The question of the bus being late and the use of cash onboard illustrate this difference. Once we set the definition of reliability, service planners use quantitative data to schedule buses. Looking at a distribution of time it takes a bus to run a route, you know there is going to be a long tail (e.g. long trips caused by an incident or traffic). Even though the bus will be late some percent of the time, it is an efficient use of resources to plan for a percentile of the distribution. Talking to the people who experience the late trips would be useful, but likely wouldn’t change that service is planned knowing some trips will be late. (Ideally riders, transit agencies, and cities work together to reduce the causes of late trips!)
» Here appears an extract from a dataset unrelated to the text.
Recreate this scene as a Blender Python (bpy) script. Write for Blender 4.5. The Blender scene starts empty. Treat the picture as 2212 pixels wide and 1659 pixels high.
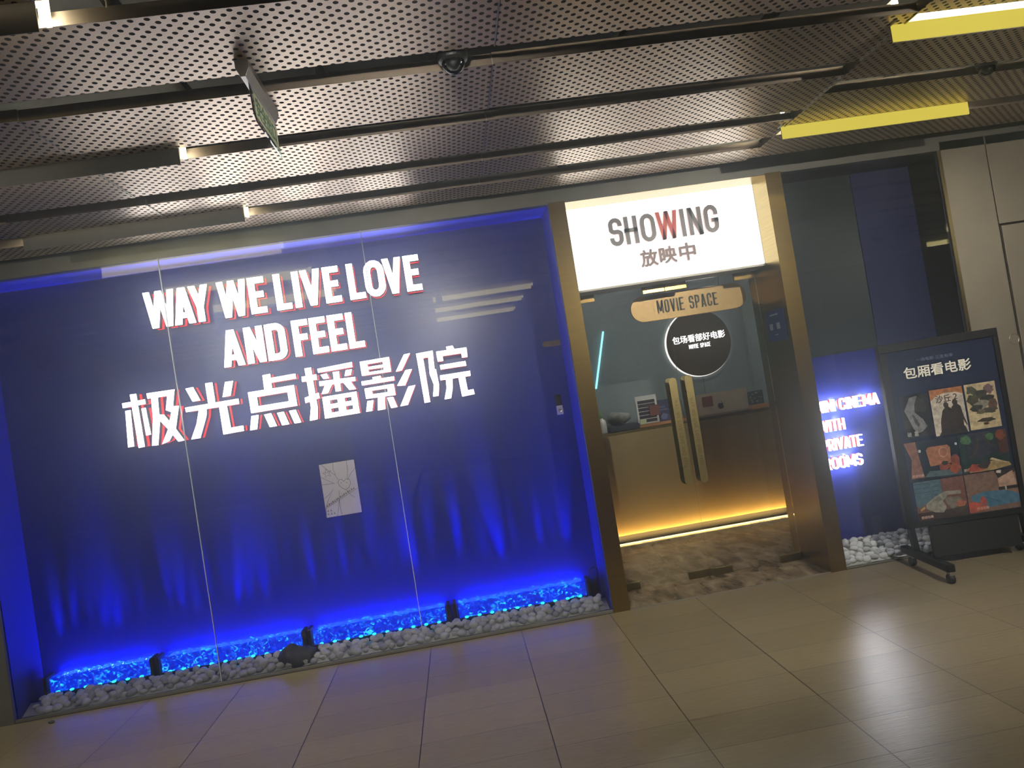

However, on the question of cash usage, looking at the payment data you can’t ignore the 8% of trips paid in cash. The experience of that small group of riders is critical. Likely riders paying in cash rely on transit, experience insecurity in their lives, and a decision to remove cash onboard is a matter of access. Without talking to riders, we have no data on why they pay in cash, what alternative methods to add cash would work best for them, and the impact of having to pay off-board.   

In my current thinking, at a minimum, decisions that impact the ability of even a small number of people to access transit or feel safe require a higher threshold of analysis. Agencies shouldn’t rely solely on aggregate quantitative data and need qualitative data on the impacts. The role of transit (and government in general) is to serve everyone, including, and often especially, people whose experience fall in the tail of a distribution. (A very quantitative analysis view of the world, I know.)

The lived experience of the community is critical to transit agency decision-making. There are many types of data that can’t come from automated systems. In my experience transit agencies should mix qualitative data into quantitative data analysis, often iteratively as the data inform each other. In practice this means that the teams doing quantitative analysis and community engagement need to be working in tandem with the flexibility to adjust as new data changes the course of the analysis.